Short exercise »
The data below needs to be returned exactly, line for line.

::: Available data :::

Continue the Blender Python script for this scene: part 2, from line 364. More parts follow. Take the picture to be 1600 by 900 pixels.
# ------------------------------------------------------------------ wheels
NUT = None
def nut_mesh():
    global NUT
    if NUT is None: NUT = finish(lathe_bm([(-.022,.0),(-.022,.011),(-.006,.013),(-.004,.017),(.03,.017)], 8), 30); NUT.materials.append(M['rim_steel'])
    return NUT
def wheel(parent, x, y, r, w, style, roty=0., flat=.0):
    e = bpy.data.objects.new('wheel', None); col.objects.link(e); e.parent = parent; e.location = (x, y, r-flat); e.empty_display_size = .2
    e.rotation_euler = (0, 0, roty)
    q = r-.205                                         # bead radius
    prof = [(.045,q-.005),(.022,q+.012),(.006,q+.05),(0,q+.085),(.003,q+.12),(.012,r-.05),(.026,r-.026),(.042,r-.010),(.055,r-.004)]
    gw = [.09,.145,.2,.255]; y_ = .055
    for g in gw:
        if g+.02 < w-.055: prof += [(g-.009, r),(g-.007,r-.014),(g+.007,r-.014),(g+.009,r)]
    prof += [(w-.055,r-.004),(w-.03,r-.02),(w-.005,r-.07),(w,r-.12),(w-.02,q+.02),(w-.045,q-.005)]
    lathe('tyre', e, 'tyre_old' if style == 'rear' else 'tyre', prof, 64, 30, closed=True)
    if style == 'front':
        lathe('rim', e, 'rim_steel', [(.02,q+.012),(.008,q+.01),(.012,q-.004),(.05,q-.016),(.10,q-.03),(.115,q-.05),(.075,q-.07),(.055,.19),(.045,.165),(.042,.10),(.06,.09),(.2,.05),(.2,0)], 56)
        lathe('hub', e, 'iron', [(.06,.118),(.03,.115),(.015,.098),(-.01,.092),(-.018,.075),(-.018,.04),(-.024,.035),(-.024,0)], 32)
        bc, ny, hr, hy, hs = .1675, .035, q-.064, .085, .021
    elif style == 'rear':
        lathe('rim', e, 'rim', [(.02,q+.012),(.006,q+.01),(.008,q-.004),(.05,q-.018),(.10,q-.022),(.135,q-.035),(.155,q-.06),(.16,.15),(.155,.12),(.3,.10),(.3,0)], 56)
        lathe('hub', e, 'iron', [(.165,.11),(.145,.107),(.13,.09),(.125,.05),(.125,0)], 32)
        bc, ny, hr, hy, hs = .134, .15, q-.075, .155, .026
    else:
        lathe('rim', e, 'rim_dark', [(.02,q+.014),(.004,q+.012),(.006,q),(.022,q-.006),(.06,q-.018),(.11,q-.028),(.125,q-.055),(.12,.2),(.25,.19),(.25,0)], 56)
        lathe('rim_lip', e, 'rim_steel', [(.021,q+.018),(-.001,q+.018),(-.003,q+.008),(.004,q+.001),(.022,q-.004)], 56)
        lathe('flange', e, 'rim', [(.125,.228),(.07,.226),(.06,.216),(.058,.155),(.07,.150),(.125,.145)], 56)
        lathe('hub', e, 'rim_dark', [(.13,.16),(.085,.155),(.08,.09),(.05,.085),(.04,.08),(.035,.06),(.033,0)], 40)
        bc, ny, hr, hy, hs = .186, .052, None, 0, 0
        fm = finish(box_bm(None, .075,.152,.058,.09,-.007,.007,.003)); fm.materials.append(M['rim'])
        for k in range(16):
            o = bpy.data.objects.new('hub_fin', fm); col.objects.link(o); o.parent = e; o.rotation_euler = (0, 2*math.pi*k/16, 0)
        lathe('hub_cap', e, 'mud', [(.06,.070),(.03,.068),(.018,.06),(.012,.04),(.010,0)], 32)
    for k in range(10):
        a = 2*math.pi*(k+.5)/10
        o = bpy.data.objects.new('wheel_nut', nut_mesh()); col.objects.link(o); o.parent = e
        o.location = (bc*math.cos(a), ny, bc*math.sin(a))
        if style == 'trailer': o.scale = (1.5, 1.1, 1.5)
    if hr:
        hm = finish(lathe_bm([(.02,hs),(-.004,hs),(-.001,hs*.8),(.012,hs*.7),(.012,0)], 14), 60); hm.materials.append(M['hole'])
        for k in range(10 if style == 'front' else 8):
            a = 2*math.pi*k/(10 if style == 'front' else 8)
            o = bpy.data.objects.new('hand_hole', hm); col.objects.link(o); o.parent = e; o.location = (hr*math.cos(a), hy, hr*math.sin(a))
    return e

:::

Answer to the task »
Continue the Blender Python script for this scene: part 2, from line 364. More parts follow. Take the picture to be 1600 by 900 pixels.
# ------------------------------------------------------------------ wheels
NUT = None
def nut_mesh():
    global NUT
    if NUT is None: NUT = finish(lathe_bm([(-.022,.0),(-.022,.011),(-.006,.013),(-.004,.017),(.03,.017)], 8), 30); NUT.materials.append(M['rim_steel'])
    return NUT
def wheel(parent, x, y, r, w, style, roty=0., flat=.0):
    e = bpy.data.objects.new('wheel', None); col.objects.link(e); e.parent = parent; e.location = (x, y, r-flat); e.empty_display_size = .2
    e.rotation_euler = (0, 0, roty)
    q = r-.205                                         # bead radius
    prof = [(.045,q-.005),(.022,q+.012),(.006,q+.05),(0,q+.085),(.003,q+.12),(.012,r-.05),(.026,r-.026),(.042,r-.010),(.055,r-.004)]
    gw = [.09,.145,.2,.255]; y_ = .055
    for g in gw:
        if g+.02 < w-.055: prof += [(g-.009, r),(g-.007,r-.014),(g+.007,r-.014),(g+.009,r)]
    prof += [(w-.055,r-.004),(w-.03,r-.02),(w-.005,r-.07),(w,r-.12),(w-.02,q+.02),(w-.045,q-.005)]
    lathe('tyre', e, 'tyre_old' if style == 'rear' else 'tyre', prof, 64, 30, closed=True)
    if style == 'front':
        lathe('rim', e, 'rim_steel', [(.02,q+.012),(.008,q+.01),(.012,q-.004),(.05,q-.016),(.10,q-.03),(.115,q-.05),(.075,q-.07),(.055,.19),(.045,.165),(.042,.10),(.06,.09),(.2,.05),(.2,0)], 56)
        lathe('hub', e, 'iron', [(.06,.118),(.03,.115),(.015,.098),(-.01,.092),(-.018,.075),(-.018,.04),(-.024,.035),(-.024,0)], 32)
        bc, ny, hr, hy, hs = .1675, .035, q-.064, .085, .021
    elif style == 'rear':
        lathe('rim', e, 'rim', [(.02,q+.012),(.006,q+.01),(.008,q-.004),(.05,q-.018),(.10,q-.022),(.135,q-.035),(.155,q-.06),(.16,.15),(.155,.12),(.3,.10),(.3,0)], 56)
        lathe('hub', e, 'iron', [(.165,.11),(.145,.107),(.13,.09),(.125,.05),(.125,0)], 32)
        bc, ny, hr, hy, hs = .134, .15, q-.075, .155, .026
    else:
        lathe('rim', e, 'rim_dark', [(.02,q+.014),(.004,q+.012),(.006,q),(.022,q-.006),(.06,q-.018),(.11,q-.028),(.125,q-.055),(.12,.2),(.25,.19),(.25,0)], 56)
        lathe('rim_lip', e, 'rim_steel', [(.021,q+.018),(-.001,q+.018),(-.003,q+.008),(.004,q+.001),(.022,q-.004)], 56)
        lathe('flange', e, 'rim', [(.125,.228),(.07,.226),(.06,.216),(.058,.155),(.07,.150),(.125,.145)], 56)
        lathe('hub', e, 'rim_dark', [(.13,.16),(.085,.155),(.08,.09),(.05,.085),(.04,.08),(.035,.06),(.033,0)], 40)
        bc, ny, hr, hy, hs = .186, .052, None, 0, 0
        fm = finish(box_bm(None, .075,.152,.058,.09,-.007,.007,.003)); fm.materials.append(M['rim'])
        for k in range(16):
            o = bpy.data.objects.new('hub_fin', fm); col.objects.link(o); o.parent = e; o.rotation_euler = (0, 2*math.pi*k/16, 0)
        lathe('hub_cap', e, 'mud', [(.06,.070),(.03,.068),(.018,.06),(.012,.04),(.010,0)], 32)
    for k in range(10):
        a = 2*math.pi*(k+.5)/10
        o = bpy.data.objects.new('wheel_nut', nut_mesh()); col.objects.link(o); o.parent = e
        o.location = (bc*math.cos(a), ny, bc*math.sin(a))
        if style == 'trailer': o.scale = (1.5, 1.1, 1.5)
    if hr:
        hm = finish(lathe_bm([(.02,hs),(-.004,hs),(-.001,hs*.8),(.012,hs*.7),(.012,0)], 14), 60); hm.materials.append(M['hole'])
        for k in range(10 if style == 'front' else 8):
            a = 2*math.pi*k/(10 if style == 'front' else 8)
            o = bpy.data.objects.new('hand_hole', hm); col.objects.link(o); o.parent = e; o.location = (hr*math.cos(a), hy, hr*math.sin(a))
    return e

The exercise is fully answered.